Task to complete -> Repeat the material below exactly, line for line.

Data excerpt ->
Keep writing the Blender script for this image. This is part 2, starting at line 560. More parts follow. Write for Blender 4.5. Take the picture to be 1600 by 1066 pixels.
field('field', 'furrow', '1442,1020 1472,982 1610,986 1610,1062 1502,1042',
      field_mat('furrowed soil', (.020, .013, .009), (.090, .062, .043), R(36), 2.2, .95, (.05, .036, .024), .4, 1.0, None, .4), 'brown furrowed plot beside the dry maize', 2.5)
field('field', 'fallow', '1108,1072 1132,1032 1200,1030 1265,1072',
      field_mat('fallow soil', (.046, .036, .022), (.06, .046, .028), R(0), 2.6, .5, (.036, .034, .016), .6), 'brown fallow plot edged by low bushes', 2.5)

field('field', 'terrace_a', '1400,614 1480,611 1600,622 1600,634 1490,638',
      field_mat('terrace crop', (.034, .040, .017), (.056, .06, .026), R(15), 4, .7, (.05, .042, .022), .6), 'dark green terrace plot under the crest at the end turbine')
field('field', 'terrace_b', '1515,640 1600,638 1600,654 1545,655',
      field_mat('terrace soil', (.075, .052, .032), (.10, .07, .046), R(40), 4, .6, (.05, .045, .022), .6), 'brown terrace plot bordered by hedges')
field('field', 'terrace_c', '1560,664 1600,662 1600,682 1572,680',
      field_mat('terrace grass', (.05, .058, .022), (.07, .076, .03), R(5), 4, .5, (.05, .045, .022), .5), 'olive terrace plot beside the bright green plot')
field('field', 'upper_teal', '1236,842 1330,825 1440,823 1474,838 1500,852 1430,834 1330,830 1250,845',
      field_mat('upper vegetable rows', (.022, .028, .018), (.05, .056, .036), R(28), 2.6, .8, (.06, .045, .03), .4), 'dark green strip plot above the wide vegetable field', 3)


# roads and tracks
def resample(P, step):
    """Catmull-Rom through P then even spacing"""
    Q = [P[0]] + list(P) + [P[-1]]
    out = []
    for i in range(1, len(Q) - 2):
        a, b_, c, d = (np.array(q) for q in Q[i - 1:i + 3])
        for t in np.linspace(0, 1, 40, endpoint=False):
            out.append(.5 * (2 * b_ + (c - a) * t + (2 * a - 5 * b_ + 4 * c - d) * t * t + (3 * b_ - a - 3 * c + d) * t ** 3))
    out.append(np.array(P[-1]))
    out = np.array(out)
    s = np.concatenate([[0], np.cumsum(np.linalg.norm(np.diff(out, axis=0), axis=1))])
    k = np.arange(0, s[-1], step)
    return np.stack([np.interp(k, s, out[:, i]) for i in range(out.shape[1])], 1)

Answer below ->
Keep writing the Blender script for this image. This is part 2, starting at line 560. More parts follow. Write for Blender 4.5. Take the picture to be 1600 by 1066 pixels.
field('field', 'furrow', '1442,1020 1472,982 1610,986 1610,1062 1502,1042',
      field_mat('furrowed soil', (.020, .013, .009), (.090, .062, .043), R(36), 2.2, .95, (.05, .036, .024), .4, 1.0, None, .4), 'brown furrowed plot beside the dry maize', 2.5)
field('field', 'fallow', '1108,1072 1132,1032 1200,1030 1265,1072',
      field_mat('fallow soil', (.046, .036, .022), (.06, .046, .028), R(0), 2.6, .5, (.036, .034, .016), .6), 'brown fallow plot edged by low bushes', 2.5)

field('field', 'terrace_a', '1400,614 1480,611 1600,622 1600,634 1490,638',
      field_mat('terrace crop', (.034, .040, .017), (.056, .06, .026), R(15), 4, .7, (.05, .042, .022), .6), 'dark green terrace plot under the crest at the end turbine')
field('field', 'terrace_b', '1515,640 1600,638 1600,654 1545,655',
      field_mat('terrace soil', (.075, .052, .032), (.10, .07, .046), R(40), 4, .6, (.05, .045, .022), .6), 'brown terrace plot bordered by hedges')
field('field', 'terrace_c', '1560,664 1600,662 1600,682 1572,680',
      field_mat('terrace grass', (.05, .058, .022), (.07, .076, .03), R(5), 4, .5, (.05, .045, .022), .5), 'olive terrace plot beside the bright green plot')
field('field', 'upper_teal', '1236,842 1330,825 1440,823 1474,838 1500,852 1430,834 1330,830 1250,845',
      field_mat('upper vegetable rows', (.022, .028, .018), (.05, .056, .036), R(28), 2.6, .8, (.06, .045, .03), .4), 'dark green strip plot above the wide vegetable field', 3)


# roads and tracks
def resample(P, step):
    """Catmull-Rom through P then even spacing"""
    Q = [P[0]] + list(P) + [P[-1]]
    out = []
    for i in range(1, len(Q) - 2):
        a, b_, c, d = (np.array(q) for q in Q[i - 1:i + 3])
        for t in np.linspace(0, 1, 40, endpoint=False):
            out.append(.5 * (2 * b_ + (c - a) * t + (2 * a - 5 * b_ + 4 * c - d) * t * t + (3 * b_ - a - 3 * c + d) * t ** 3))
    out.append(np.array(P[-1]))
    out = np.array(out)
    s = np.concatenate([[0], np.cumsum(np.linalg.norm(np.diff(out, axis=0), axis=1))])
    k = np.arange(0, s[-1], step)
    return np.stack([np.interp(k, s, out[:, i]) for i in range(out.shape[1])], 1)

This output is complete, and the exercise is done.